§ Goal
Take all the material and copy it exactly.

§ Material provided
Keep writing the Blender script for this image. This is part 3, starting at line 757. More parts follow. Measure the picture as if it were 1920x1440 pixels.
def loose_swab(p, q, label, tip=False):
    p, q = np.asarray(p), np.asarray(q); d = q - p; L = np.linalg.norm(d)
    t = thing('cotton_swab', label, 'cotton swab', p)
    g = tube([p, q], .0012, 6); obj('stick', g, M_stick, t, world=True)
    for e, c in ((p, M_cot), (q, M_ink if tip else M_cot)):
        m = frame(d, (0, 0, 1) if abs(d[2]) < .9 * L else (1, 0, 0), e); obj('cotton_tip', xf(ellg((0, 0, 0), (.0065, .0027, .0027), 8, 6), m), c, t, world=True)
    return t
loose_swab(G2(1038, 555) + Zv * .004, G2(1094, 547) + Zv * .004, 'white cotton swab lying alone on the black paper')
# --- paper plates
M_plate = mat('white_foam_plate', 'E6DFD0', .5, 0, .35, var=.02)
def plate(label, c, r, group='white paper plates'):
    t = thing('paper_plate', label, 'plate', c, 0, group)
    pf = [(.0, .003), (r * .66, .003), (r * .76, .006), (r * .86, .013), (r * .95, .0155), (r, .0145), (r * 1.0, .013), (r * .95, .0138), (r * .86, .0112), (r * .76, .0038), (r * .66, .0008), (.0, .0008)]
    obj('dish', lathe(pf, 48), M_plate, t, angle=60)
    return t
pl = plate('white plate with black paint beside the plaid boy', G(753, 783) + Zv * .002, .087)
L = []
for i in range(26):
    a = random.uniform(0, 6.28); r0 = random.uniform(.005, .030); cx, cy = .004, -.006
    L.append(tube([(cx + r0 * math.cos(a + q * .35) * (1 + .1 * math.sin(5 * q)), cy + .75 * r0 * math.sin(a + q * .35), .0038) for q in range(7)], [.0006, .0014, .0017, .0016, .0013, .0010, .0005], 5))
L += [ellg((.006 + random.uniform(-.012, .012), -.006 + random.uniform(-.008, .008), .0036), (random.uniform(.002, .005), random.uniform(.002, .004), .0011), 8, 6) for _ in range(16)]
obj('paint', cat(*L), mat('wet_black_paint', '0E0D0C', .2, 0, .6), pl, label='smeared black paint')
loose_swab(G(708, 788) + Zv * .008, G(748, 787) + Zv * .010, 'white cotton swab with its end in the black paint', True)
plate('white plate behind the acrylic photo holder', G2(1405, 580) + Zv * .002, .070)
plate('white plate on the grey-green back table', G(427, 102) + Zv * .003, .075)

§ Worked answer
Keep writing the Blender script for this image. This is part 3, starting at line 757. More parts follow. Measure the picture as if it were 1920x1440 pixels.
def loose_swab(p, q, label, tip=False):
    p, q = np.asarray(p), np.asarray(q); d = q - p; L = np.linalg.norm(d)
    t = thing('cotton_swab', label, 'cotton swab', p)
    g = tube([p, q], .0012, 6); obj('stick', g, M_stick, t, world=True)
    for e, c in ((p, M_cot), (q, M_ink if tip else M_cot)):
        m = frame(d, (0, 0, 1) if abs(d[2]) < .9 * L else (1, 0, 0), e); obj('cotton_tip', xf(ellg((0, 0, 0), (.0065, .0027, .0027), 8, 6), m), c, t, world=True)
    return t
loose_swab(G2(1038, 555) + Zv * .004, G2(1094, 547) + Zv * .004, 'white cotton swab lying alone on the black paper')
# --- paper plates
M_plate = mat('white_foam_plate', 'E6DFD0', .5, 0, .35, var=.02)
def plate(label, c, r, group='white paper plates'):
    t = thing('paper_plate', label, 'plate', c, 0, group)
    pf = [(.0, .003), (r * .66, .003), (r * .76, .006), (r * .86, .013), (r * .95, .0155), (r, .0145), (r * 1.0, .013), (r * .95, .0138), (r * .86, .0112), (r * .76, .0038), (r * .66, .0008), (.0, .0008)]
    obj('dish', lathe(pf, 48), M_plate, t, angle=60)
    return t
pl = plate('white plate with black paint beside the plaid boy', G(753, 783) + Zv * .002, .087)
L = []
for i in range(26):
    a = random.uniform(0, 6.28); r0 = random.uniform(.005, .030); cx, cy = .004, -.006
    L.append(tube([(cx + r0 * math.cos(a + q * .35) * (1 + .1 * math.sin(5 * q)), cy + .75 * r0 * math.sin(a + q * .35), .0038) for q in range(7)], [.0006, .0014, .0017, .0016, .0013, .0010, .0005], 5))
L += [ellg((.006 + random.uniform(-.012, .012), -.006 + random.uniform(-.008, .008), .0036), (random.uniform(.002, .005), random.uniform(.002, .004), .0011), 8, 6) for _ in range(16)]
obj('paint', cat(*L), mat('wet_black_paint', '0E0D0C', .2, 0, .6), pl, label='smeared black paint')
loose_swab(G(708, 788) + Zv * .008, G(748, 787) + Zv * .010, 'white cotton swab with its end in the black paint', True)
plate('white plate behind the acrylic photo holder', G2(1405, 580) + Zv * .002, .070)
plate('white plate on the grey-green back table', G(427, 102) + Zv * .003, .075)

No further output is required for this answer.